Among the records that follow, find the line with "Write the bpy" and the line with "nt.links.new(vec, m.inputs[0]); return". Set down those lines and all lines between them exactly, without adding anything.

▶ [RECORD EXCERPTS]:
+---+
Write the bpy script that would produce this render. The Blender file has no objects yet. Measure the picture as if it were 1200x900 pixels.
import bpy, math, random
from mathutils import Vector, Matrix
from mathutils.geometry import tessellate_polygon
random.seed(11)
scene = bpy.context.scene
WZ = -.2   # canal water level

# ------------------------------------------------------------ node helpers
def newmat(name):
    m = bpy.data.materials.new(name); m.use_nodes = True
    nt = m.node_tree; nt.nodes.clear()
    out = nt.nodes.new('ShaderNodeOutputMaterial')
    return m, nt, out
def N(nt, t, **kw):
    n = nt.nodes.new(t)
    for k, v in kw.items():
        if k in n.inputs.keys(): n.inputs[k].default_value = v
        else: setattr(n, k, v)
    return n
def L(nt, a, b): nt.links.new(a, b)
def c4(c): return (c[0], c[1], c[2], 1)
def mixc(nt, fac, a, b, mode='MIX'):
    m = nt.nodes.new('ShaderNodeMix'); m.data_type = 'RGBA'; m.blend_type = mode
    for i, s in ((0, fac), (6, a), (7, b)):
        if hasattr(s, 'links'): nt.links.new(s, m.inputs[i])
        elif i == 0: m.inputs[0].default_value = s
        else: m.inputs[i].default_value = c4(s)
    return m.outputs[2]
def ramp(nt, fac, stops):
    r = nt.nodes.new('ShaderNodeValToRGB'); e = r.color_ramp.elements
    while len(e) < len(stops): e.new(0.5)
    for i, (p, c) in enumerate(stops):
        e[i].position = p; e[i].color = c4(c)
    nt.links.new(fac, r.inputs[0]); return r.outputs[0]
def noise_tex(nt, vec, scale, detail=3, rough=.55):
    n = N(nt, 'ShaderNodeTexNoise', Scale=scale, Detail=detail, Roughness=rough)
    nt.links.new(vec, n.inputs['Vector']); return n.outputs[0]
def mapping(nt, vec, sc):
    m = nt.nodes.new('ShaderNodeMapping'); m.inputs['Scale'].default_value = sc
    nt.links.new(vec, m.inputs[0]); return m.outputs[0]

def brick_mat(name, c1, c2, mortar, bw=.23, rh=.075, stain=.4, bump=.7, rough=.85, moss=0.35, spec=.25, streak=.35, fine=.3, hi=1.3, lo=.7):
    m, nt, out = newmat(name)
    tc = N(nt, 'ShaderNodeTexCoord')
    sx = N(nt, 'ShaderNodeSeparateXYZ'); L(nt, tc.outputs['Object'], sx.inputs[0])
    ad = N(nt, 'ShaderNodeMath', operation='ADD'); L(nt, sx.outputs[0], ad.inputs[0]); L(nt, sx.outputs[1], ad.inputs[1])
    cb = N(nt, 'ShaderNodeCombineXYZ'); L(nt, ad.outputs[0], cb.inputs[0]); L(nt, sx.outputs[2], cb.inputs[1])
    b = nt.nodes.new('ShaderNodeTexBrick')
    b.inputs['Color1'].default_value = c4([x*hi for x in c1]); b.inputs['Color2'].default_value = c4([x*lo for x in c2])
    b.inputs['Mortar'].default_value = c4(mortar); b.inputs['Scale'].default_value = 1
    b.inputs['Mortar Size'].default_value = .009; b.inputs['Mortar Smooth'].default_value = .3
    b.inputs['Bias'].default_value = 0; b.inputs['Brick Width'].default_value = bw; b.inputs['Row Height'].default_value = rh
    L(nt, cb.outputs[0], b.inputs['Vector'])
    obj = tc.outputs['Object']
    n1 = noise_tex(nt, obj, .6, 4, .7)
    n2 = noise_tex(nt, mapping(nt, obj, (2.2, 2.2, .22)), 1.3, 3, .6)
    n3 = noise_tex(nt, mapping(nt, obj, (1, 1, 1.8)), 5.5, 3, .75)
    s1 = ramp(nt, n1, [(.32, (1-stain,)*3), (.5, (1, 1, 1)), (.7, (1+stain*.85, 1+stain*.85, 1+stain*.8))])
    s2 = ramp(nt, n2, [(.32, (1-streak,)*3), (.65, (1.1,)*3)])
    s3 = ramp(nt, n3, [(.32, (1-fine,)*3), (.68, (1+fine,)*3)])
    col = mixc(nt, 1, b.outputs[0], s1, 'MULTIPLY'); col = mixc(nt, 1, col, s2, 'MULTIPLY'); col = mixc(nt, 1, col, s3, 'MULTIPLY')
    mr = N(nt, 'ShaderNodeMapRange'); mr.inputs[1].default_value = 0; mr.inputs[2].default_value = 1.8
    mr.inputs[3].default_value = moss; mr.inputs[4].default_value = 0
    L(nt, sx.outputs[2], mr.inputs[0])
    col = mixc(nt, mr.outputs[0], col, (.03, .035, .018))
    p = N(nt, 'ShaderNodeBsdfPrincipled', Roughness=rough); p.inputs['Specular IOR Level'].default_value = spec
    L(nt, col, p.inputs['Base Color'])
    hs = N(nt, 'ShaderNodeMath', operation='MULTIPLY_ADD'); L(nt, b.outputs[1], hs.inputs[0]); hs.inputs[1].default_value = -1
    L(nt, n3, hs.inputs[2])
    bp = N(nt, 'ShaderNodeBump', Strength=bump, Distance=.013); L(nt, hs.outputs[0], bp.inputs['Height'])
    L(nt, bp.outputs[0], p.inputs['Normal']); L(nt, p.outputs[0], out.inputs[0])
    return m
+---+
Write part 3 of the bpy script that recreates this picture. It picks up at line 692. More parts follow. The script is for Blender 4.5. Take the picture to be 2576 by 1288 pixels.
+---+
▶ [THE RESULT]:
Write the bpy script that would produce this render. The Blender file has no objects yet. Measure the picture as if it were 1200x900 pixels.
import bpy, math, random
from mathutils import Vector, Matrix
from mathutils.geometry import tessellate_polygon
random.seed(11)
scene = bpy.context.scene
WZ = -.2   # canal water level

# ------------------------------------------------------------ node helpers
def newmat(name):
    m = bpy.data.materials.new(name); m.use_nodes = True
    nt = m.node_tree; nt.nodes.clear()
    out = nt.nodes.new('ShaderNodeOutputMaterial')
    return m, nt, out
def N(nt, t, **kw):
    n = nt.nodes.new(t)
    for k, v in kw.items():
        if k in n.inputs.keys(): n.inputs[k].default_value = v
        else: setattr(n, k, v)
    return n
def L(nt, a, b): nt.links.new(a, b)
def c4(c): return (c[0], c[1], c[2], 1)
def mixc(nt, fac, a, b, mode='MIX'):
    m = nt.nodes.new('ShaderNodeMix'); m.data_type = 'RGBA'; m.blend_type = mode
    for i, s in ((0, fac), (6, a), (7, b)):
        if hasattr(s, 'links'): nt.links.new(s, m.inputs[i])
        elif i == 0: m.inputs[0].default_value = s
        else: m.inputs[i].default_value = c4(s)
    return m.outputs[2]
def ramp(nt, fac, stops):
    r = nt.nodes.new('ShaderNodeValToRGB'); e = r.color_ramp.elements
    while len(e) < len(stops): e.new(0.5)
    for i, (p, c) in enumerate(stops):
        e[i].position = p; e[i].color = c4(c)
    nt.links.new(fac, r.inputs[0]); return r.outputs[0]
def noise_tex(nt, vec, scale, detail=3, rough=.55):
    n = N(nt, 'ShaderNodeTexNoise', Scale=scale, Detail=detail, Roughness=rough)
    nt.links.new(vec, n.inputs['Vector']); return n.outputs[0]
def mapping(nt, vec, sc):
    m = nt.nodes.new('ShaderNodeMapping'); m.inputs['Scale'].default_value = sc
    nt.links.new(vec, m.inputs[0]); return m.outputs[0]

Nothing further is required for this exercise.